A few days ago, friend and poet, Lousie Landes Levi, sent me some poems from her collection
Banana Baby. I was taken by her evocative poem, "Herat," as the prelude. Herat is a city located in Afganistan Louise visited on her many travels. Once the center of the Persian civilization, Herat is a city of poets renowned for its long lineage of poetry and music. During the Taliban era, poets met secretly including a women's "Sewing Circle." One of the members of this clandistine writing group was the young poet,
Nadia Anjuman, an emerging talent whose first book,
Dark Flower,promised a distinguished career. Shortly after the publication of her book, at the age of 25, she was reputedly
murdered by her husband after an argument.
Which plunderer’s hand ransacked the pure gold statute of your dreams/In this horrendous storm?

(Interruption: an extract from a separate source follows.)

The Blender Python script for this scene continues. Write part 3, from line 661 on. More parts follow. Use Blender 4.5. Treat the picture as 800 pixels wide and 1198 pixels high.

--Nadia Anjuman, "Strands of Steel"
Louise's poem, "Herat" instilled in me a longing to look more closely at some contemporary poetry from the Middle East. Today bearing a heavy heart, with the growing escalation of violence in the Middle East, the only thing of personal solace I could think of was to connect to these disembodied voices. As this state of mind happens to coincide with an assignment this week at Marlboro's Grad Center to create a podcast, I'll be reading some poems I located on the internet by Mahmoud Darwish (Palestine), Ahmad Shamlu (Iran), Wadih Sa'adeh (Lebanon) and a few other pieces. Somehow, they are all interconencted in their intense yearning for a paradise that all of us can never return to except in our imaginations.
The reality of war hasn't changed much over the centuries, has it? I first heard the following poem set to music by Anne Waldman.
Heaven was pitiless.
It sent down confusion and separation.
Earth was pitiless.
It brought me to birth in such a time.
War was everywhere. Every road was dangerous.
Soldiers and civilians everywhere
Fleeing death and suffering.
Smoke and dust clouds obscured the land
Overrun by the ruthless Tatar bands.
Our people lost their will power and integrity.
I can never learn the ways of the barbarians.
I am daily subject to violence and insult.
I sing one stanza to my lute and a Tatar horn.
But no one knows my agony and grief.